FATTI

Il piccolo grande uomo che salvò il mondo

Ci sono dei giorni, delle date, che si ricordano perché segnate da eventi che hanno cambiato il corso della storia.
Ad esempio è tristissima la data in cui fu sganciata la prima bomba atomica, verso la fine della Seconda Guerra Mondiale, su Hiroshima, prima, e Nagasaki, poi, cosicché anche il Giappone si arrendesse. Da quel giorno si aprì la strada verso gli armamenti nucleari.
All’opposto, per fare un altro esempio, il 13 maggio 1981 se Alì Agca fosse riuscito ad uccidere nell’attentato Papa Giovanni Paolo II, oggi il mondo probabilmente sarebbe diverso. Forse non sarebbero ancora cadute la Cortina di Ferro e il Muro di Berlino …
Un’altra importante data, in cui le sorti della storia avrebbero potuto subire una brusca deviazione è il 26 settembre 1983. Ma questa storia per tanto tempo è rimasta sepolta da una sorta di segreto di stato. 
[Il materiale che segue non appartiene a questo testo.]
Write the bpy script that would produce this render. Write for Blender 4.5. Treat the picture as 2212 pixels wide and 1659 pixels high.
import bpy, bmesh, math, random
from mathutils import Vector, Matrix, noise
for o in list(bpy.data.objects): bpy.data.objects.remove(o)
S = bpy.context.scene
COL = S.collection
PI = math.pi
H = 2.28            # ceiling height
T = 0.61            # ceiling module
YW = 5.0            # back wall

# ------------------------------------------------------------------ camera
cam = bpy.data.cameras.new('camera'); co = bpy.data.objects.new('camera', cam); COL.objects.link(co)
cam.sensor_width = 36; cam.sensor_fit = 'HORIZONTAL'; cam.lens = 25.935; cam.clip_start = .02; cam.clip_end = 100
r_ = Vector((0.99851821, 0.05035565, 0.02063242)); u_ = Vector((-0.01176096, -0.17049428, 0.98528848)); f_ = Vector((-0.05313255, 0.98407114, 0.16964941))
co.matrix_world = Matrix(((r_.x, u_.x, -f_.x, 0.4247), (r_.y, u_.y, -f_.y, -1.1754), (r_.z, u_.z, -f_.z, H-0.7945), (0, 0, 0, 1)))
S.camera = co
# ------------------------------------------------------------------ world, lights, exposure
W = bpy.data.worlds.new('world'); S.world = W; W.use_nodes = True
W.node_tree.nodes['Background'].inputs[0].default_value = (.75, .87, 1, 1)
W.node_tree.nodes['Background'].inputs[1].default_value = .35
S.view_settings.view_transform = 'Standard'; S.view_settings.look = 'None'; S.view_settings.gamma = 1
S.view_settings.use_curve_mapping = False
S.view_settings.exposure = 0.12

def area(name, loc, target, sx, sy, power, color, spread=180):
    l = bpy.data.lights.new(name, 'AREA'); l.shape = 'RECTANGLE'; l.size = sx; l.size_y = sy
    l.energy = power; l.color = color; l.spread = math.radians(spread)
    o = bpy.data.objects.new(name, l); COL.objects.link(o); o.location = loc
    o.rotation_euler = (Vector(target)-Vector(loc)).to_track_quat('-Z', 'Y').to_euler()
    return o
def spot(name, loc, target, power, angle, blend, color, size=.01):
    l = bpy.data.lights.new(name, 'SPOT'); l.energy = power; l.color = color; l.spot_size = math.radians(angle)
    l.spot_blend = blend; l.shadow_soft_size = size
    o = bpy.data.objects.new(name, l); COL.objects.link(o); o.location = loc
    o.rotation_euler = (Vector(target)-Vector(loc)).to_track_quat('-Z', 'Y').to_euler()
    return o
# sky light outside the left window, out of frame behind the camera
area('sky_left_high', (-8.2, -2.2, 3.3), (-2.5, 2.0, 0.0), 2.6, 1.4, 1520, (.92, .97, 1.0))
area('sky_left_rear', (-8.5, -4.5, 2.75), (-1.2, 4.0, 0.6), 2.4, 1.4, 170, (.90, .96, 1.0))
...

Era da poco passata la mezzanotte e il tenente colonnello Stanislav Petrov era il superiore addetto alla sorveglianza dei sistemi di difesa dell’URSS. Ma non era un semplice militare di carriera, era un analista, uno stratega, che in quella notte si trovò quasi per caso a fare il turno di guardia ai radar e ai calcolatori, sostituendo uno dei militari professionisti. Un altro al suo posto si sarebbe limitato ad applicare il protocollo, informando i suoi superiori: «Missili termonucleari americani in arrivo. Colpiranno il territorio dell’Unione Sovietica fra 25/30 minuti». Così riferendo, di lì a poco, si sarebbe scatenata una guerra apocalittica.
Invece no. L’ufficiale Petrov fece un ragionamento estremamente lucido, nonostante la tensione del momento, pervenendo alla conclusione che gli USA, se avessero voluto veramente attaccare, non lo avrebbero fatto semplicemente con uno gruppo di missili, come i radar avevano rilevato. Era convinto si trattasse di un’avaria del sistema di rilevazione nei radar. Ci vollero tra i 12 e 15 minuti perché si potessero accertare che la sua intuizione fosse stata corretta, e constatare che, effettivamente, nessun missile avesse colpito l’Unione Sovietica.
Si scoprì che i radar furono ingannati da riflessi di luce sulle nuvole. Un’intuizione determinante per la salvezza del mondo, ma la rigidità del sistema sovietico non fu tenera con il militare. Invece di un encomio, ricevette un richiamo: se lui aveva avuto ragione, qualcun altro doveva aver sbagliato a progettare il sistema. E per non ammettere la falla nel sistema, tutto venne insabbiato. Quando Petrov si congedò, non gli concessero nemmeno l’usuale promozione a colonnello.
La sua storia riemerse nel 2015, grazie ad un giornalista del Corriere della Sera che lo raggiunse per conoscerlo e scrivere di lui. Petrov abitava in uno dei tipici palazzi di cemento armato tirato su all’epoca di Krusciov. Era una persona schiva, semplice, un uomo minuto, di poche parole. Al giornalista che lo aveva raggiunto disse, schernendosi: «Noo!, che ho fatto? Niente di speciale, solamente il mio lavoro. Ero l’uomo giusto al posto giusto al momento giusto».
Petrov è scomparso a 76 anni, il 19 maggio 2016, in Italia la notizia è giunta nel settembre scorso. La sua storia è stata narrata e raccontata in alcuni libri (Roberto Giacobbo e Valeria Botta sono gli autori di “L’uomo che fermò l’apocalisse”), ed è stato anche ricordato in film come “The red button” e, più recentemente, in “The men who saved the world”. Pellicole girate per rendere giustizia ad un uomo che sfidò il sistema, bloccato com’era dalla Guerra Fredda, senza paura delle conseguenze che avrebbe potuto subire nel disobbedire alla procedura di rispondere all’attacco con un altro attacco.